Out-Law / Your Daily Need-To-Know

Lambeth launches legal challenge against office-to-home conversion rights

Out-Law News | 20 Aug 2013 | 12:54 pm | 1 min. read

The London Borough of Lambeth has filed an application for judicial review of the Government's decision not to exempt certain areas in the borough from recently introduced rights allowing offices to be transformed into homes without planning permission.

The Council said in a statement that it had filed judicial review papers on the Secretary of State, highlighting its concerns that there was a lack of transparency around deciding which areas to exempt from the new rights.

The new permitted development rights came into force on 30 May. Areas within 17 local authorities were granted exemption from the rights following an application procedure, including the Central Activities Zone (CAZ) and Tech City in London, as well as areas in the Isle of Dogs and the Royal Docks Enterprise Zone.

Lambeth had applied for a number of areas, including Brixton town centre and Streatham town centre, to be granted exemption from the rules. However, it was granted exemption only in the parts of the borough around Waterloo and Vauxhall which fall within the CAZ.

The Council said it was "impossible" to understand how the Government had decided to exempt residential areas in places including Kensington and Chelsea, while "ignoring the value" to the local economy of Brixton and Streatham.
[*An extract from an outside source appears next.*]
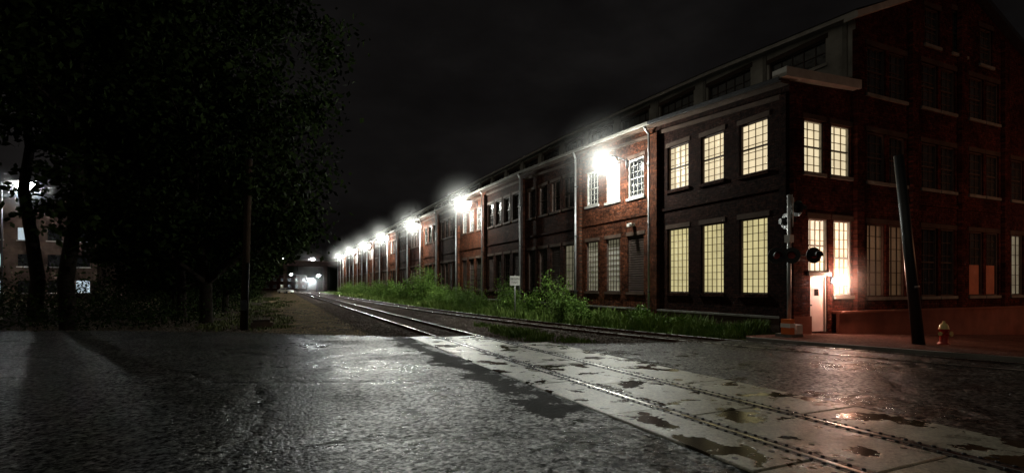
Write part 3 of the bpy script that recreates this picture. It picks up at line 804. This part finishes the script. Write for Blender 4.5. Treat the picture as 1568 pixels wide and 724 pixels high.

“Landlords in Brixton and Streatham have been handed a free reign to turn offices into flats – it’s simply unacceptable," said the Council's cabinet member for housing and regeneration Pete Robbins. “The new regulations could harm trade in these key areas and raise the prospect of job losses, lost business rates and reduced funding for infrastructure.”

The application is the second legal challenge to the new rights. It follows an application for judicial review submitted by the London boroughs of Islington, Richmond, Sutton and Tower Hamlets last month.

Lambeth said it was waiting to hear back from the Government's solicitors on the filed papers.